Patrząc na Joshuę myśli pan, że w perspektywie powiedzmy trzech lat walkę z nim może dostać Artur Szpilka?
- Myślę, że to będzie dużo szybciej niż za trzy lata. W wadze ciężkiej nie ma wielu zawodników, którzy wzbudzają emocje, którzy są dobrzy, głodni. Artur już teraz jest w trójce-czwórce naturalnych kandydatów do
walki z Joshuą.
Joshua jest pięściarzem lepszym, gorszym czy podobnej klasy jak Deontay Wilder, który rozbił Szpilkę w styczniu ubiegłego roku?
- Ciężko powiedzieć. Nie wiem.
Szpilka po tamtej porażce nie wrócił do dziś, ale chyba wkrótce wreszcie ogłosicie datę jego najbliższej walki i rywala?
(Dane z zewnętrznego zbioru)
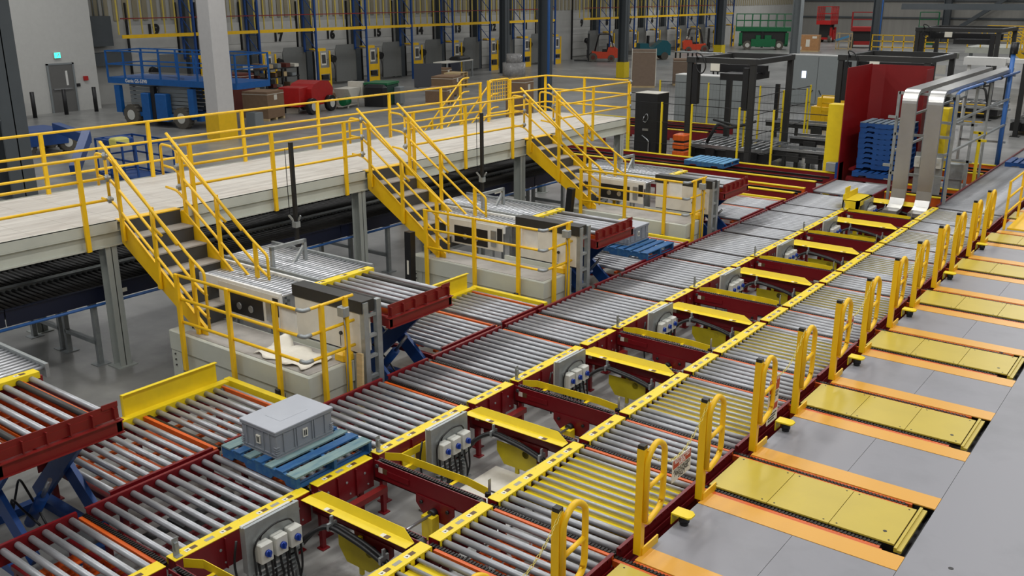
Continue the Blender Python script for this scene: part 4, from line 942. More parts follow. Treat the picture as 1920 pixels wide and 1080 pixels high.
for i, x in enumerate((-5.1, -4.95)):
    o = MB().box(-.03, .03, -.03, .03, 0, 1.75-.1*i).box(-.16, .16, -.03, .03, 1.7-.1*i, 1.76-.1*i).box(-.1, .1, -.1, .1, 0, .01).build('t_post', YEL, loc=(x, (22.9, 22.2)[i], 0)); tag(o, '%s slim yellow T-topped post beside the far roller line' % ('left', 'right')[i], 'post', 'yellow T-topped posts')
t = T('terminal_box', (-5.95, 20.2, 0), 'row of grey terminal boxes low inside the steel frame', 'electrical box')
for i in range(4): MB().bbox(i*.16, i*.16+.13, 0, .1, 1.15, 1.4, .008).cyl((i*.16+.065, -.02, 1.28), (i*.16+.065, 0, 1.28), .03, 10).build('switch_box', SWB, t)
MB().box(0, .64, .1, .13, 0, 1.5).build('back_plate', GALV, t)
o = MB().bbox(0, .4, 0, .3, .65, 1.05, .01).box(.05, .35, .05, .25, 0, .65).build('electrical_box', GALV, loc=(-5.55, 21.8, 0)); tag(o, 'grey box on a stand behind the steel frame', 'electrical box')

# ------------------------------------------------------------------ fence and black gantry machines
def fence(pts, label, h=2.05, corner=None):
    t = T('machine_fence', (0, 0, 0), label, 'fence', 'yellow-posted black wire fences')
    f = None
    for x, y in pts:
        if f is None: f = MB().box(-.025, .025, -.025, .025, .008, h).box(-.08, .08, -.08, .08, 0, .008).build('post', YEL, t, (x, y, 0)); continue
        o = f.copy(); COL.objects.link(o); o.parent = t; o.location = (x, y, 0)
    for (a, b) in zip(pts, pts[1:]):
        a = Vector((*a, 0)); b = Vector((*b, 0)); d = b-a; m_ = MB()
        for z in (.15, .8, 1.45, h-.04): m_.beam(a+Vector((0, 0, z)), b+Vector((0, 0, z)), .02, .02)
        n = max(2, int(d.length/.12))
        for i in range(n): p = a+d*(i+.5)/n; m_.beam(p+Vector((0, 0, .15)), p+Vector((0, 0, h-.04)), .0018, .0018)
        for z in [.3*k+.3 for k in range(6)]: m_.beam(a+Vector((0, 0, z)), b+Vector((0, 0, z)), .003, .003)
        m_.build('wire_panel', MESHM, t)
    return t
fence([(-14.9, 21.9), (-13.78, 21.9), (-12.78, 21.9), (-11.28, 21.9), (-10.25, 21.9), (-8.62, 21.9)], 'front run of yellow-posted wire fence facing the cross conveyor')
fence([(-12.2, 24.4), (-12.2, 27.5), (-12.2, 30)], 'side run of wire fence between the two gantry machines')
fence([(-17.5, 28.6), (-15.5, 28.6), (-13.5, 28.6), (-11.8, 28.6)], 'rear run of yellow-posted wire fence behind the gantry machines')
fence([(-4.6, 27.5), (-4.6, 30), (-4.6, 33), (-4.6, 36)], 'fence run at the far right beyond the steel frame')
fence([(-16.3, 24.2), (-15.0, 24.2)], 'single fence panel behind the black cabinet')
def gantry(label, W_, D_, Ht, x, y):
    t = T('stacker_gantry', (x, y, 0), label, 'gantry machine', 'black gantry machines')
    for xx in (0, W_):
        for yy in (0, D_): MB().box(xx-.08, xx+.08, yy-.08, yy+.08, .012, Ht).box(xx-.17, xx+.17, yy-.17, yy+.17, 0, .012).build('column', GANT, t)
    m_ = MB()
    for yy in (0, D_): m_.box(-.1, W_+.1, yy-.1, yy+.1, Ht, Ht+.16)
    for xx in (0, W_): m_.box(xx-.1, xx+.1, .1, D_-.1, Ht, Ht+.14)
    m_.build('top_frame', GANT, t)
    MB().box(-.08, W_+.08, -.09, -.08+.02, Ht+.16, Ht+.175).box(W_-.02, W_+.06, .1, D_-.1, Ht+.14, Ht+.155).build('silver_trim', STEEL, t)
    MB().box(.1, W_-.1, D_*.4, D_*.4+.2, Ht-.35, Ht-.1).box(W_*.45, W_*.9, .15, D_*.6, Ht-.5, Ht-.3).build('carriage', BLK, t)
    MB().box(.12, .3, -.1, .1, 1.9, Ht-.05).box(W_-.3, W_-.12, -.05, .1, 1.8, Ht-.1).build('lift_unit', BLK, t)
    m_ = MB(); m_.tube([(.3, -.12, Ht+.1), (.2, -.16, Ht+.32), (.45, -.16, Ht+.25), (.6, -.14, Ht-.1), (.45, -.12, Ht-.35), (.25, -.12, Ht-.2), (.22, -.12, Ht+.15)], .02, 8, .15); m_.build('cable_loop', BLK, t)
    MB().box(W_*.35, W_*.35+.3, -.115, -.105, Ht-.22, Ht+.0).build('notice_sheet', SIGNW, t)
    m_ = MB(); m_.box(-.3, W_+.3, .4, .46, .5, .6); m_.box(-.3, W_+.3, D_-.5, D_-.44, .5, .6)
    for i in range(12): m_.cyl((-.2+i*(W_+.4)/11, .46, .56), (-.2+i*(W_+.4)/11, D_-.5, .56), .03, 10)
    m_.build('roller_table', STEEL, t)
    m_ = MB(); m_.box(-.3, W_+.3, .5, D_-.55, .15, .45); 
    for i in range(4): m_.box(-.2+i*.7, .1+i*.7, .3, .4, .2, .5)
    m_.build('machine_base', BLK, t)
    m_ = MB(); m_.tube([(.3, .8, .6), (.6, .9, 1.25), (1.0, .9, 1.1), (W_-.4, .9, 1.3), (W_-.2, .7, .7)], .05, 8, .2); m_.tube([(.3, 1.2, 1.3), (1.2, 1.1, 1.15), (W_-.3, 1.2, 1.35)], .04, 8, .2); m_.build('hose_bundle', GANT, t)
    return t
gantry('black gantry machine left of the red enclosure, behind the front fence', 2.05, 2.9, 3.15, -13.6, 23.3)
gantry('black gantry machine behind the red enclosure', 2.6, 3.0, 3.15, -10.2, 27.0)
gantry('third black gantry machine, far back near the yellow platform', 3.2, 3.4, 3.6, -11.5, 40.5)
gantry('fourth black gantry machine at the upper right', 3.4, 3.4, 3.6, -6.4, 36.0)
t = T('tall_black_cabinet', (-15.05, 22.5, 0), 'tall black cabinet with cables on its front, left of the gantry', 'cabinet')
MB().bbox(0, .78, 0, .75, .02, 2.2, .01).build('body', BLK, t); MB().box(0, .78, 0, .75, 2.2, 2.215).build('top_sheet', CRM, t)
m = MB(); m.tube([(.35, -.02, 1.5), (.45, -.03, 1.6), (.5, -.03, 1.45), (.4, -.03, 1.3), (.3, -.03, 1.35), (.35, -.03, 1.5)], .012, 6, .05); m.tube([(.3, -.03, .9), (.55, -.05, .75), (.55, -.05, .1)], .02, 8, .08); m.box(.3, .5, -.03, 0, 1.05, 1.12); m.build('cable', STEEL, t)
for i in range(3):
    o = MB().bbox(0, .4, 0, .5, .06, .24, .03).build('orange_drum', ORG, loc=(-13.62, 22.35, .3+.25*i)); MB().bbox(.03, .37, .03, .47, 0, .06, .02).build('dark_base', BLK, o); tag(o, ('lowest', 'middle', 'topmost')[i]+' orange module stacked beside the black cabinet', 'module', 'stacked orange modules')
o = MB().box(0, .5, 0, .6, 0, .3).build('module_stand', BLK, loc=(-13.66, 22.3, 0)); tag(o, 'black stand under the orange modules', 'stand')
t = T('grey_cabinet', (-17.2, 28.9, 0), 'large grey cabinet with white top behind the left gantry', 'cabinet', 'large grey cabinets')
t.location = (-17.6, 30.0, 0); MB().bbox(0, 2.9, 0, .7, .1, 2.15, .01).box(.05, 2.85, .05, .65, 0, .1).build('body', CABG, t); MB().box(0, 2.9, 0, .7, 2.15, 2.18).build('top_sheet', WHT, t); m = MB()
for x in (.95, 1.9): m.box(x, x+.012, -.004, 0, .15, 2.1)
m.build('door_gap', DGR, t)
t = T('grey_cabinet', (-17.6, 41.5, 0), 'grey three-door cabinet with two lit windows, between the gantries', 'cabinet', 'large grey cabinets'); MB().bbox(0, 4.6, 0, .7, .1, 2.35, .01).box(.05, 4.5, .05, .65, 0, .1).build('body', CABG, t); MB().box(0, 4.6, 0, .7, 2.35, 2.38).build('top_sheet', WHT, t); m = MB()
for x in (1.5, 2.9): m.box(x, x+.015, -.004, 0, .15, 2.3)
m.beam((1.35, -.02, .75), (1.2, -.02, .55), .03, .03); m.beam((1.65, -.02, .75), (1.75, -.02, .55), .03, .03); m.build('door_gap', BLK, t)
MB().box(.75, .95, -.02, 0, 1.3, 1.62).box(3.6, 3.75, -.02, 0, 1.35, 1.5).build('lit_screen', SCRN, t)
for i, (y, z, x0, x1) in enumerate(((24.6, .55, -11.3, -8.2), (26.0, .75, -11.3, -7.8), (30.5, .6, -14, -7.5))):
    t = T('low_conveyor', (0, 0, 0), '%s low dark conveyor with silver rails behind the machine fence' % ('nearest', 'middle', 'rear')[i], 'roller conveyor', 'low dark conveyors behind the fence')
    for yy in (y, y+.7): MB().box(x0, x1, yy-.03, yy+.03, z-.05, z+.03).build('side_rail', STEEL, t)
    m = MB(); m.box(x0, x1, y+.04, y+.66, z-.2, z-.06)
    for k in range(8): m.box(x0+.3+k*(x1-x0)/8, x0+.4+k*(x1-x0)/8, y+.1, y+.2, 0, z-.2)
    for k in range(5): m.box(x0+.5+k*(x1-x0)/5, x0+.9+k*(x1-x0)/5, y-.12, y-.03, z-.35, z-.1)
    m.build('belt_frame', GANT, t)
for i, (x, y, sx, h) in enumerate(((-11.2, 36.5, .9, .8), (-10.0, 37.4, .8, .6), (-12.6, 37.2, .7, 1.0), (-9.0, 36.2, .7, .9))): carton((x, y, 0), (sx, sx, h), '%s brown carton from the left on the floor between the gantries' % ORD[(1, 2, 0, 3)[i]], rz=i*.5)
for i, (x, y) in enumerate(((-11.7, 31.5), (-9.4, 31.8), (-13.9, 31.2))):
    o = MB().box(-.07, .07, -.07, .07, 0, 1.9).build('light_curtain_post', BLK, loc=(x, y, 0)); tag(o, '%s black light curtain post behind the fence' % ('middle', 'right', 'left')[i], 'post', 'black light curtain posts')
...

- Czekamy aż Al Haymon ogłosi, bo to on robi walki Artura w Ameryce.
Kilka dni temu Szpilka w mediach społecznościowych zapewnił, że wróci od razu walcząc z kozakiem, że nie będzie cyrku jak pojedynek Krzysztofa Zimnocha z Michaelem Grantem. Pan chyba wolałby, żeby nie było kozaka?
- Chciałbym, żeby nie było kozaka i żeby nie było Granta. Najlepiej by było, gdyby powrót Artura był trochę spokojniejszy. Dobrym rywalem byłby np. Nagy Aguilera. Świetny przeciwnik. Kilka lat temu ledwo wygrał z nim Tomasz Adamek [sędziowie punktowali zdecydowane zwycięstwo Polaka: 100:90, 100:90 i 99:91]. Byłem na ich walce, Artur też był. Bardzo solidny zawodnik, oczywiście nie gwiazda, ale moim zdaniem po długiej przerwie byłoby fajnie dostać trochę łatwiejszego rywala niż Dominic Breazeale.